The UK continues to play a strong role in achieving collective European action on many foreign policy issues, when appropriate and effective, in order to advance our shared interests and values. We drove concerted action forward at the EU level in response to Libya. The EU was actively engaged since the early stages of the conflict and we secured a UN resolution and assembled a multinational coalition force faster than at any time in history. Today, we are playing a prominent role in the EU response to the continuing violence in Syria. Some 11 rounds of EU sanctions have already been agreed and we hope to agree further measures on 27 February at the Foreign Affairs Council.

We have been at the forefront of action on Iran where, along with France, we led the EU in agreeing an unprecedented package of sanctions. The UK continues to be a strong supporter of European Union enlargement, which helps to create stability, security and prosperity. Enlargement brings significant benefits for the United Kingdom. An enlarged market obviously expands the opportunities for trade and investment. We want European nations to succeed not just as an economic force but as an association of countries with the political will, when they wish to mobilise it, and the values and the voice to use their collective weight to make a difference in the world.
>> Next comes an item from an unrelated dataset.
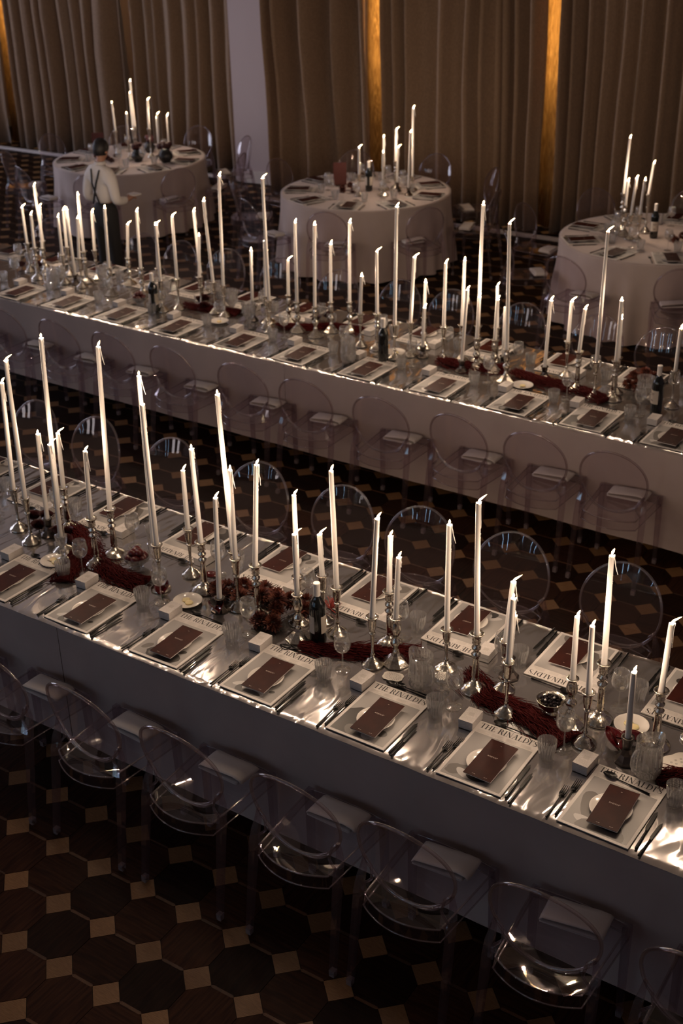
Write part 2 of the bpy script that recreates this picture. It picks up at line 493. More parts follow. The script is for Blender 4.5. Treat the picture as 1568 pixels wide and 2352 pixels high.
# ------------------------------------------------------------------ curtains
def curtain(x0, x1, y, label, seed, zt=ZC - 0.05, name='curtain', m_=None, amp=0.115, lean=0.0):
    rnd = random.Random(seed)
    xs = []; ys = []
    x = x0; ph = 0.0
    n = int((x1 - x0) / 0.02) + 1
    per = rnd.uniform(0.16, 0.3); a = amp
    for k in range(n + 1):
        xx = x0 + (x1 - x0) * k / n
        ph += 2 * PI * (x1 - x0) / n / per
        if ph > 2 * PI:
            ph -= 2 * PI
            per = rnd.choice((rnd.uniform(0.10, 0.2), rnd.uniform(0.2, 0.34), rnd.uniform(0.34, 0.6))); a = amp * rnd.uniform(0.6, 1.3) * min(1.25, 0.55 + per * 1.6)
        s_ = -math.cos(ph)
        s_ = s_ + 0.28 * math.sin(2 * ph + seed)
        xs.append(xx); ys.append(s_ * a)
    vs = []; fs = []
    R_ = 14
    for r in range(R_ + 1):
        t = r / R_
        z = 0.02 + (zt - 0.02) * t
        for k in range(n + 1):
            wob = noise.noise(Vector((xs[k] * 1.3, z * 0.7, seed))) * 0.035
            vs.append((xs[k] + wob * 0.8 + lean * (1 - t), y + ys[k] * (1.0 + 0.25 * math.sin(z * 1.1 + seed)) + wob, z))
    W_ = n + 1
    for r in range(R_):
        for k in range(n):
            fs.append((r * W_ + k, r * W_ + k + 1, (r + 1) * W_ + k + 1, (r + 1) * W_ + k))
    b = MB(); b.add(vs, fs)
    o = put(name, b.mesh(name, m_ or M['curtain']))
    sd = o.modifiers.new('thick', 'SOLIDIFY'); sd.thickness = 0.006
    return tag(o, label, 'curtain')
YC, YL = 10.47, 11.2
G1, G2, G3 = -4.47, -2.24, -11.62
curtain(-6.1, G1 - 0.12, YC, 'brown floor-length curtain between the bare wall strip and the golden streak', 11)
curtain(G1 + 0.07, G2 - 0.12, YC, 'brown floor-length curtain between the two golden streaks behind the middle round table', 12)
curtain(G2 + 0.075, 3.0, YC, 'brown floor-length curtain behind the round table farthest right', 13)
curtain(G3 + 0.07, -9.22, YL, 'brown curtain behind the waiter, with one fold slanting outwards', 14, lean=0.1)
curtain(-8.97, -7.20, YL, 'brown curtain ending at the bare wall strip, behind the farthest round table', 15)
curtain(-13.9, G3 - 0.18, YL, 'brown curtain in the far corner, left of its golden streak', 16)
for gx, gy, lab in ((G1, YC, 'added golden sheer strip, backlit as a light streak, behind the middle round table'), (G2, YC, 'added golden sheer strip, backlit as a light streak, towards the right'),
                    (G3, YL, 'added golden sheer strip, backlit as a light streak, in the far corner')):
    curtain(gx - 0.30, gx + 0.14, gy + 0.21, lab, 21 + int(gx), name='streak_sheer', m_=M['sheer'], amp=0.02)  # sheer added to stand for golden light shining in a curtain fold
    ld = bpy.data.lights.new('sheer_backlight', 'AREA'); ld.shape = 'RECTANGLE'; ld.size = 0.14; ld.size_y = 2.6  # unseen lamp added behind the sheer so the streak glows
    ld.energy = BACKLIGHT_W; ld.color = (1.0, 0.84, 0.60)
    lo = bpy.data.objects.new('sheer_backlight', ld); COL.objects.link(lo)
    lo.location = (gx, gy + 0.75, 2.95)
    lo.rotation_euler = (-PI / 2, 0, 0)

# ------------------------------------------------------------------ long tables
class Table:
    """near edge line: y = y0 + slope (x - x0); depth measured across"""
    def __init__(s, x0, y0, slope, depth):
        s.x0, s.y0, s.k, s.d = x0, y0, slope, depth
        s.a = math.atan(slope)
    def edge(s, x): return s.y0 + s.k * (x - s.x0)
TF = Table(1.36, 0.515, -0.0096, 1.178)
TR = Table(-0.8, 3.865, -0.0195, 1.172)
ZT = 0.75            # top of the silver cover
def long_table(T, xa, xb, seam, lab):
    d = T.d
    tb = thing('banquet_table', 'long banquet table hidden under cloth and silver cover, ' + lab, 'table', (0, 0, 0))
    b = MB(); b.box(xa + 0.02, xb - 0.02, T.edge(0) * 0 + 0.03, d - 0.03, 0.70, 0.735)
    org = put('table_top', b.mesh('table_top', M['wood'], False), tb)
    n = max(2, int((xb - xa) / 1.8))
    for i in range(n + 1):
        for v in (0.22, d - 0.22):
            b = MB(); x = xa + 0.1 + (xb - xa - 0.2) * i / n
            b.tube([(x, v, 0.70), (x, v, 0.0)], 0.022, 8)
            put('leg', b.mesh('leg', M['pewter']), tb)
    tb.location = (T.x0, T.y0, 0); tb.rotation_euler[2] = T.a
    return tb
def local_x(T, x): return x - T.x0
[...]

Looking ahead to the March European Council, the UK will focus on ensuring that EU initiatives and projects deliver growth and jobs as agreed at the January Council. The UK plays an important role in these and other issues of significance for the Union as a whole. We are driving forward the single market, we are improving competitiveness across Europe and we are leading decisive foreign policy action when collective action works. European eurozone members are often our closest allies on some of these issues. Britain is part of the European Union not by default but by choice. It does reflect our national interest to be part of a single market on our doorstep and we have no intention whatever of walking away.

We want Europe to be a success, and not just for parochial reasons. We are going through a fundamental rebalancing of global power, a point I have just made to my noble friend, as economic weight shifts from west to east and from north to south; some of us have been pointing this out for two decades. Political power is diffusing from the G7 to the G20 and beyond, and from global groupings of states to regional groupings such as the Arab League, the African Union, ASEAN and many others.